A magical idea, both simple and profound, was born when the needs of Shantez and Virginia came together: Take Floyd Healthcare Foundation’s abstinence program and its funds to Lovejoy Community Services Inc., located in the heart of South Rome, one of the places where teen pregnancy is most prevalent.
The result was the Summer Explosion camp for children ages 10 to 14, and the results were dynamite. Lovejoy provided the site for the program and the Foundation — using interest accrued in the Focus on the Future campaign fund — sponsored it, trained teachers to teach the abstinence curriculum and provided other as-needed support.
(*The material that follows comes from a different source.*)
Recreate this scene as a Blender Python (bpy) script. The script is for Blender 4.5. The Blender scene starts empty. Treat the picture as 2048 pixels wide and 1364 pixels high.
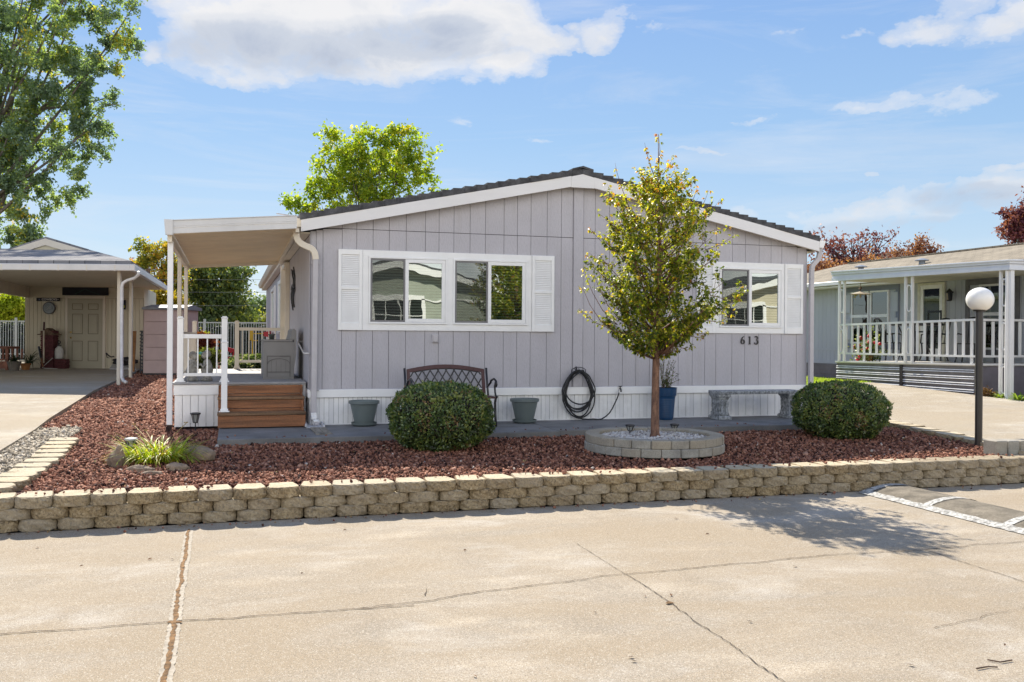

The program took middle-school-aged students into the church annex from 8:30 a.m. until 3 p.m. from mid-June through July, giving them a supervised and safe place to stay and learn during the summer break from school. Camp participants worked on academics, learned to play golf, heard from role models about career choices, took on community beautification projects and learned about abstinence.
As word of the program spread, campers from outside the South Rome community began to come and the population of attendees became more diversified. By the end of the season, Summer Explosion was serving white, black and Hispanic students from all across Rome.
The program already has made a difference.
One parent said had it not been for this program her child would have been in the house alone while everyone worked all day.
Many of the students strengthened their academic skills.
Now a seventh-grader, Shantez’s grades have improved. She’s discovered math isn’t so bad and she actually found that she likes to read a good book on occasion. Perhaps most importantly, when asked which element of Summer Explosion made a lasting impression, Shantez said it was the abstinence message.
"I learned how to say, ‘No,’ and to wait to have sex until I meet that special someone," she said.
Virginia said she learned something as well.
"They know they are supposed to say, 'No,' but being able to say it is difficult because they don’t want to hurt somebody’s feelings. We want them to express themselves in a forceful way, but in a nice way. We need to build on that."
And that, Virginia said, is where she, Floyd Healthcare Foundation and Lovejoy Community Services hope to start at next year’s Summer Explosion.